“Through a Glass Darkly” or “Reflections of Ourselves”?



O wad some Pow'r the giftie gie us
To see oursels as ithers see us!

Robert Burns ("To A Louse, On Seeing One on a Lady's Bonnet at Church")

As we start the New Year (and new decade) we should remember that January takes its name from the god who looks both forward and backwards. We take that as an idea for the starting point about some musings about some things both universal and Scottish.



Janus

Janus


There is always a question about how a people see themselves and refer to themselves. Most people are aware of changes in the names of countries and states. Zaire was once known as The (Belgian) Congo and Siam (as in "Anna and the King of” has become Thailand. There is even a song called Istanbbul, which contains the changes in names of Constantinople and New Amsterdam to Istanbul and New York.

Changes in names of people also change. Coloreds, Negroes, Blacks, African Americans all were applied (at least in the United States) to the same people. Not too many years ago Russell Means, head of the American Indian Movement (not the Native American Movement), reported that a group of liberals had decided that American Indians should be referred to as “Native Americans”. The well-known actor, Wes Studi, was asked in an interview if he preferred to be called Native American or American Indian to which he responded “American Indian is fine”.

Typically, when Indians ask each other what they are, the response is a “tribal” name like Pomo or Hupa since the indigenous peoples suspect that most non-Indians don’t know the terms the natives use for their own groups.

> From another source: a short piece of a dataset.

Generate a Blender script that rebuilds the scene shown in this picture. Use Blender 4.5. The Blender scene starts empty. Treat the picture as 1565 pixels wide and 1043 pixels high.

Similar problems have been observed with debates (and corrections) of people who refer to the people of Scotland as being Scotch or Scots. Currently there are arguments in which “Scotch” is to be used for the drink and “Scots” for the people. Of course, most countries refer to themselves by the term often used as an adjective for the country as occurs with French (French wine and people); German (beer and people) and so on.

We can look at historical records to see how people refer to themselves although we know that over time, things may change. No less a Scottish author than Sir Walter Scott uses the term Scotch for the people. Here are some quotes from Rob Roy:

“An Englishman may smile, but a Scotchman will sigh at the postscript…”
“…the piece remains a favourite with Scotch audiences.”
“…our landlord informed us, with a sort of apologetic tone, that there was a Scotch gentleman to dine with us.”

Of course, one can argue that Sir Walter Scott lived in a different time (15 August 1771 – 21 September 1832) and worse is an exponent of that now often despised tradition known as “tartanry”, that literary form which many perceive as “kitch” (or as some say “twee”). It is a form of literature (and film), which is perhaps best exemplified by Hollywood’s Brigadoon.

In opposition to tartanry, is the kailyard tradition, in which rural life is depicted in an overly sentimental way and is exemplified by the writing of James Barrie in such works as Auld Licht Idylls (1888) and A Window in Thrums (1889).

The basic criticism of the works is that they are distortions of reality in specific directions, one glorifying the “wild noble savage of the highlands” and the other, small garden plot (kailyard) of the rural areas.

The criticism implies that writings about a people – by the people - should be realistic and that modern Scottish literature is realistic although there are many who would not accept some of the more modern depictions of Scotland in literature and film any more realistic that the tartanry or kailyard traditions of Scott and Barrie.

In fact, each of the traditions may reflect something about the times in which these traditions arose and in a sense denying their reality it means turning ones back on ones ancestors and believing that the ”truth” is known only to modern artists and their perception of the world. (Check out this month’s cryptogram)!

Literature is not simply a reflection of reality, but a perception of the writers of some aspects of social life and social structure of its times. As novelist L.P. Hartley wrote in The Go Between “The past is foreign country. They do things differently there”.

The noted anthropologist Francis Hsu in his article on “Prejudice in Anthropology” pointed out the problems of people examining other cultures since their visions are distorted by their own cultures and as a result, they see “the other” only “Through a glass darkly”.

Perhaps we should not be too crucial of the earlier literary approaches since, as “another culture” we may see them “through a glass darkly” as well. The way we see the past may be clearly a function of the “dark glass” between us and our own past.